Frequently Asked Questions

What is Mississippi's income tax rate for 2026?

Mississippi's income tax rate for 2026 is a flat 4% on all taxable income above $10,000. The first $10,000 of Mississippi taxable income is exempt (0% rate). This is the result of House Bill 1733 (2022), which phased the top rate down from 5% in 2023 → 4.7% in 2024 → 4.4% in 2025 → 4% in 2026. Before applying the rate schedule, single filers deduct a $2,300 standard deduction and a $6,000 personal exemption, reducing taxable income further.

Does Mississippi tax Social Security benefits?

No — Social Security benefits are fully exempt from Mississippi state income tax, regardless of total income or filing status. Mississippi also exempts all public and private pensions, military retirement pay, IRA withdrawals, and 401(k) distributions. A retiree living entirely on these income sources pays zero Mississippi state income tax.
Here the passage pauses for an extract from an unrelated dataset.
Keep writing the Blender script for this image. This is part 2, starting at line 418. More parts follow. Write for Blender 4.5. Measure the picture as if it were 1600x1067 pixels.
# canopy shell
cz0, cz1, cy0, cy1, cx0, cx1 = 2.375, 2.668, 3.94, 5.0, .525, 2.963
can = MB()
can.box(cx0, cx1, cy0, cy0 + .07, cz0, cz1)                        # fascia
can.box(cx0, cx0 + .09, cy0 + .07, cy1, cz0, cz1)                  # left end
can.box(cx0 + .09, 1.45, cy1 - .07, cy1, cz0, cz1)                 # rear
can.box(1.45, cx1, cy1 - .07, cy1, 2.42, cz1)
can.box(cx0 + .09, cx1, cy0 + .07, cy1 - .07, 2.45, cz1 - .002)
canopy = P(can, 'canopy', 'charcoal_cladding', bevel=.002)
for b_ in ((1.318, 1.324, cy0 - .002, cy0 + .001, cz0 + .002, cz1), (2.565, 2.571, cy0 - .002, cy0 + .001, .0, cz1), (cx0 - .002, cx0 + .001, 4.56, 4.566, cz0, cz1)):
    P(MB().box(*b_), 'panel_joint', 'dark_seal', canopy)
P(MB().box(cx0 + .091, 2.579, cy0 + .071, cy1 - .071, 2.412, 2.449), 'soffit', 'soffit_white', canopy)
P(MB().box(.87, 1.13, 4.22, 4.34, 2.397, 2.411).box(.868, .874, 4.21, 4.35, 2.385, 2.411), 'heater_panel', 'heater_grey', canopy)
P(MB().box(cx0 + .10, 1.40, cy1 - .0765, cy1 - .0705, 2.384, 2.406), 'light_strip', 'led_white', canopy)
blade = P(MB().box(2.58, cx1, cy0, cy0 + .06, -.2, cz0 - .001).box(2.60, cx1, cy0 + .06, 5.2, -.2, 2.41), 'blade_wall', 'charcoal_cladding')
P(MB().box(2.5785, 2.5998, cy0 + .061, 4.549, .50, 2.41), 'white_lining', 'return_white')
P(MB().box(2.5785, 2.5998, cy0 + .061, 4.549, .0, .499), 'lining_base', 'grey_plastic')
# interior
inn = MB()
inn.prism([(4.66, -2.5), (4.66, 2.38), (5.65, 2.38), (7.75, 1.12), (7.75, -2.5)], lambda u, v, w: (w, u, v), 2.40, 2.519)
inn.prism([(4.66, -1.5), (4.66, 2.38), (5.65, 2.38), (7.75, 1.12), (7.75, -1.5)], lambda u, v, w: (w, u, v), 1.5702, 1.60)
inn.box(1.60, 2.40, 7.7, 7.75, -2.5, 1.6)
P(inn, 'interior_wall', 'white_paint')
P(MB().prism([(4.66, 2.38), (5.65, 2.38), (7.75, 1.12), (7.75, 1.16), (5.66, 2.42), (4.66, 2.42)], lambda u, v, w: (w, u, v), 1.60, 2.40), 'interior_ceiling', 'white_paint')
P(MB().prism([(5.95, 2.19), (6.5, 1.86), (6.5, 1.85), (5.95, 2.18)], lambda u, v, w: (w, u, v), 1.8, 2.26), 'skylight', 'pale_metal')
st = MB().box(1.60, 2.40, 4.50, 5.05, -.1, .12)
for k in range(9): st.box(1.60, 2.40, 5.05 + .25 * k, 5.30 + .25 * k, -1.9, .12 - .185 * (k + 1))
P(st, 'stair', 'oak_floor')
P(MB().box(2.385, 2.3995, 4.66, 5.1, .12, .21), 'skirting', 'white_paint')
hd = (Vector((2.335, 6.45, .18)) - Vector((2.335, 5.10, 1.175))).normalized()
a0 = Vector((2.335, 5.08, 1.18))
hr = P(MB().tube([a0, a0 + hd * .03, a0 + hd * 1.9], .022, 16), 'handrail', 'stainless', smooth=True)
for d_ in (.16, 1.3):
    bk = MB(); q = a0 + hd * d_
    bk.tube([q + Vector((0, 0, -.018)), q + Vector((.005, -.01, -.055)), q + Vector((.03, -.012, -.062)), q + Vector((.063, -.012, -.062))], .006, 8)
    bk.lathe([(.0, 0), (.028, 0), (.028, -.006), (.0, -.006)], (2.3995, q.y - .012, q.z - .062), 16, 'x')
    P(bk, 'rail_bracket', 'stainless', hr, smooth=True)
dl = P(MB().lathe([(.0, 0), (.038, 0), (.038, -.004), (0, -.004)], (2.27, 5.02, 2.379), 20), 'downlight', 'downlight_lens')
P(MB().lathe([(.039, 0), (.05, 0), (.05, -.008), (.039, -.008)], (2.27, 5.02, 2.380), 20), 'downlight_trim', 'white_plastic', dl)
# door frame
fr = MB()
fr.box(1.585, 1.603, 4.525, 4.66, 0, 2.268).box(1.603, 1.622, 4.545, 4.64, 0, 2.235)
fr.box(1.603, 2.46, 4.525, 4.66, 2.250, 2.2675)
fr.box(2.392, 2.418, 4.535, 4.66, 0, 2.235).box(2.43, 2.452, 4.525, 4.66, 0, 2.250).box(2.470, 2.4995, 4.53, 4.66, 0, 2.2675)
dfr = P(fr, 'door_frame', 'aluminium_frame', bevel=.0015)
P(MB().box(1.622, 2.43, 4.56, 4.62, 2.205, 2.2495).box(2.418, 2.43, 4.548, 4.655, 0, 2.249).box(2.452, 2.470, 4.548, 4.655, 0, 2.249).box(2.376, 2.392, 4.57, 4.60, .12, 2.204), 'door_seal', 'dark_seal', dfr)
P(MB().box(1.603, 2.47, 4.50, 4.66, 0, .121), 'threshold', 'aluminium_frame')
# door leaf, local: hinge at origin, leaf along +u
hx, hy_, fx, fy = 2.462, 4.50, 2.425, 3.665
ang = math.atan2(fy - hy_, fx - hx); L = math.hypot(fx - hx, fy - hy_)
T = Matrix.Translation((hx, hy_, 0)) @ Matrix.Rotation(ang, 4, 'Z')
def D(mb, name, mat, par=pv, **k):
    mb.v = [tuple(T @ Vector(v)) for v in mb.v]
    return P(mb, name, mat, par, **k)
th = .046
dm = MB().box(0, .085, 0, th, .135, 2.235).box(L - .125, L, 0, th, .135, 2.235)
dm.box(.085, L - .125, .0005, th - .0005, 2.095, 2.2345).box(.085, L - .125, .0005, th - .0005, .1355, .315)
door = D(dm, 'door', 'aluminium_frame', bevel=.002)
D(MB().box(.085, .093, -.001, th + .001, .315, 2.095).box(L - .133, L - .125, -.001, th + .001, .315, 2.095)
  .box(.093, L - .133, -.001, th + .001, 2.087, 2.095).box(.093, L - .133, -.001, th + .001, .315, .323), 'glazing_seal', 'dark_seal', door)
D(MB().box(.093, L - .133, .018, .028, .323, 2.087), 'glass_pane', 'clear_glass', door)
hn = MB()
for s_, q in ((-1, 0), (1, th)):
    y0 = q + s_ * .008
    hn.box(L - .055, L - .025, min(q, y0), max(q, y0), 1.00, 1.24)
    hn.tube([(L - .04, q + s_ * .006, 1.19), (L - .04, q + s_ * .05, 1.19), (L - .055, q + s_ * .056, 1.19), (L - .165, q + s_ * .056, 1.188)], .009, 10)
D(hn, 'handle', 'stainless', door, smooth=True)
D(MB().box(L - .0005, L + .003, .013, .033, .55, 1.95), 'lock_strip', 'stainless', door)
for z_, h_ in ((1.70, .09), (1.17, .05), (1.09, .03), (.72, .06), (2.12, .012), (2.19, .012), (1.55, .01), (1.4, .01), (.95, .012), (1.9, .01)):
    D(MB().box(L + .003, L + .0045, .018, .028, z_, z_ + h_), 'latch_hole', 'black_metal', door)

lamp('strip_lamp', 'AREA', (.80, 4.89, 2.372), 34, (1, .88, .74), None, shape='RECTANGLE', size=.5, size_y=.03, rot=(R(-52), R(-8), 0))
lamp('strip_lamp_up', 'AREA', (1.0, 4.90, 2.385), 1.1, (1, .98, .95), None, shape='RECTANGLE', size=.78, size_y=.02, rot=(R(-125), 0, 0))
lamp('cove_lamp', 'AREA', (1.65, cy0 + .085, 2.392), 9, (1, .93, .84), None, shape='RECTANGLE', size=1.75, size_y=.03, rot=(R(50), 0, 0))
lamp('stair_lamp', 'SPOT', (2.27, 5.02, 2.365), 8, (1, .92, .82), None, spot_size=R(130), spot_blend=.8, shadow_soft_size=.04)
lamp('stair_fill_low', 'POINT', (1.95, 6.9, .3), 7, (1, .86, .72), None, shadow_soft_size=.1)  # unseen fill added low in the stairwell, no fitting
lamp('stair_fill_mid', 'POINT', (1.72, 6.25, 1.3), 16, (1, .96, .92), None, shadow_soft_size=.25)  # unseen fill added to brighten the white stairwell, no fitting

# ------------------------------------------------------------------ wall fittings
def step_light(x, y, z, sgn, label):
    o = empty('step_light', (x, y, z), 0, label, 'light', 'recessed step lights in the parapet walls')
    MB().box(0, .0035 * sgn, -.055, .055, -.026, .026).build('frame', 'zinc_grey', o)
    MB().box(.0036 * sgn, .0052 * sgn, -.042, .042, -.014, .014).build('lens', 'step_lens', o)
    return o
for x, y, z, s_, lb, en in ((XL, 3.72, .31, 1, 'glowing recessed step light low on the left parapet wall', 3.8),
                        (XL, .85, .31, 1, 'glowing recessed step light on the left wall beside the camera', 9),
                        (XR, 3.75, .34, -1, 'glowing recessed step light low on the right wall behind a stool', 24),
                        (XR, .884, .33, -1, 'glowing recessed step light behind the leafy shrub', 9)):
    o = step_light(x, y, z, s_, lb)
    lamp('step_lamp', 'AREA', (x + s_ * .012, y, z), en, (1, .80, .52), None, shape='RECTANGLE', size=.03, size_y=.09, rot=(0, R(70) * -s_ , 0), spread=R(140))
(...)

How much Mississippi income tax do I pay on $100,000?

A single filer earning $100,000 pays approximately $3,268 in Mississippi state income tax in 2026. The calculation: $100,000 minus $2,300 standard deduction minus $6,000 personal exemption = $91,700 taxable income. First $10,000 at 0% = $0; remaining $81,700 at 4% = $3,268. The effective state income tax rate is 3.27%.

Is Mississippi a good state for retirees from a tax perspective?

Mississippi is one of the most tax-friendly states for retirees in the US. All retirement income is fully exempt from state income tax — Social Security, public and private pensions, military retirement, IRA withdrawals, and 401(k) distributions. A retired couple living entirely on these income streams pays zero Mississippi state income tax. The property tax rate (~0.79%) is moderate, and there are additional exemptions for senior homeowners. The main drawback is the 7% sales tax on groceries.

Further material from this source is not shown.